Porque “Pendiente” es, además, el
crimen en cuya inminencia el texto delicadamente avanza y que acaso no debiera o
pudiera concretar, puesto que el filicidio perfecto –como en el sacrificio de
Abraham– acontece con la demostración de un poder y con su suspensión, con esa
“pendiente” que se desbarranca apenas el hijo se sabe ya muerto cuándo y cómo
lo disponga el gran Yahveh del Antiguo Testamento que martirizaba a los mortales
sólo para ponerlos a prueba.
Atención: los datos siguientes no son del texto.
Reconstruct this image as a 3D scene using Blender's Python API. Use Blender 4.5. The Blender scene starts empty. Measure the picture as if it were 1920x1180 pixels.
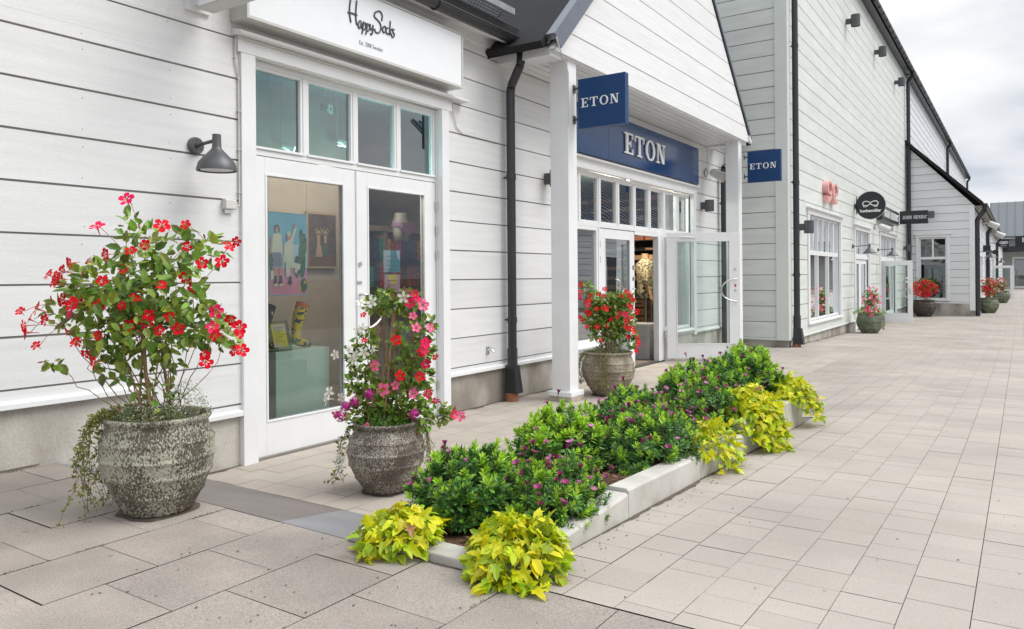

Por eso Kierkegaard, que al final del absurdo
abrazó la fe, prefería la muerte a los cíclicos juegos del “temor y del temblor”.
La novela, que alude al episodio bíblico
desde su mismo epígrafe a través de las palabras del filósofo y del nombre dado
al hijo –“Yo hubiera echado a perder toda la historia. Si Dios me hubiese
devuelto a Isaac, esto me habría confundido. Para Abraham fue lo más fácil,
para mí sería lo más difícil: alegrarse por tener de vuelta a Isaac”, dice
Kierkegaard–, opta en cambio por evadir cualquier reflexión religiosa y termina devolviéndole
el poder a los hombres y al crimen, una explicación banal o mundana: “Y hablaban
del miembro, del falo, del pito, y decían que la desgracia de las mujeres era
que fuese objeto tan sensible, tan sincero, que sólo atendiese al deseo y no la
voluntad de su dueño. Y decían falo como otros dicen fiesta o dicen fábula. ¡Es
un falo! ¡Es por el falo! ¡Si no fuera por el falo!” (49).